De fato, a experiência se repetiu por quatro noites, e mais de mil belas jovens
compareceram – o diretor acrescentou ter havido também alguns rapazes e garotas
"normais" –, servindo como um público dócil ao ditador. Algumas delas, raras,
disseram-se prontas a abraçar o islã e passaram números de telefone, prontamente
anotados pelo pessoal de apoio. Mas o Guia não parou por aí. Laços sólidos foram
mantidos com a agência, permitindo que ela organizasse uma dezena de viagens à
Líbia, em grupos de doze a vinte e seis pessoas. As estadas, todas pagas, tinham o
intuito de "aprofundar-se na cultura e no modo de vida líbios". Eram férias
maravilhosas, conta uma das jovens, uma atriz anglo-italiana, radiante por ter
tomado café da manhã com o Guia (leite de camela e tâmaras) em uma incursão
pelo deserto, persuadida de que, sem dúvida, "as mulheres são mais bem tratadas
na Líbia que em qualquer outro lugar do mundo".

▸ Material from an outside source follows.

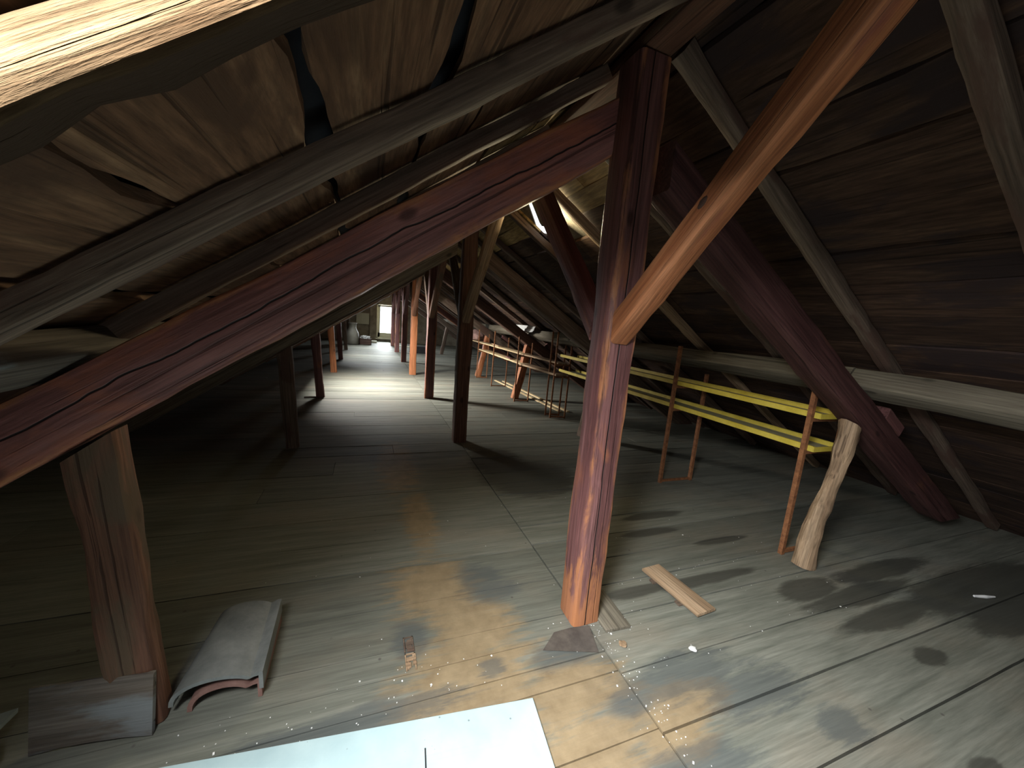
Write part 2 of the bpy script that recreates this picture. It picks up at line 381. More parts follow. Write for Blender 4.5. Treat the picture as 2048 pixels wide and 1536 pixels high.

Algumas ficaram tão convencidas disso que participaram, em Roma, das
manifestações contra os ataques da OTAN, e um pequeno grupo, liderado pelo
diretor da agência, viajou a Trípoli, às suas próprias expensas e em pleno agosto
de 2011, para manifestar apoio a Kadafi e fazer frente às bombas. Uma estada da
qual Alessandro Londero retornaria transtornado, trazendo na bagagem um pedido
de ajuda, confiado a ele por Abdallah Mansur, escrito em 5 de agosto por Kadafi e
direcionado a Berlusconi, pouco antes de o Guia fugir às pressas de Bab al-Azizia.
O diretor de uma agência de modelos como último mensageiro de um ditador
em fuga... Sem dúvida uma ironia da história. 

  Nota
* Mercado tradicional ou feira periódica, na maioria das vezes de ocorrência semanal, típica dos países árabes. (N. do T.)

**Comemoração que celebra o nascimento de Maomé. (N. do T.)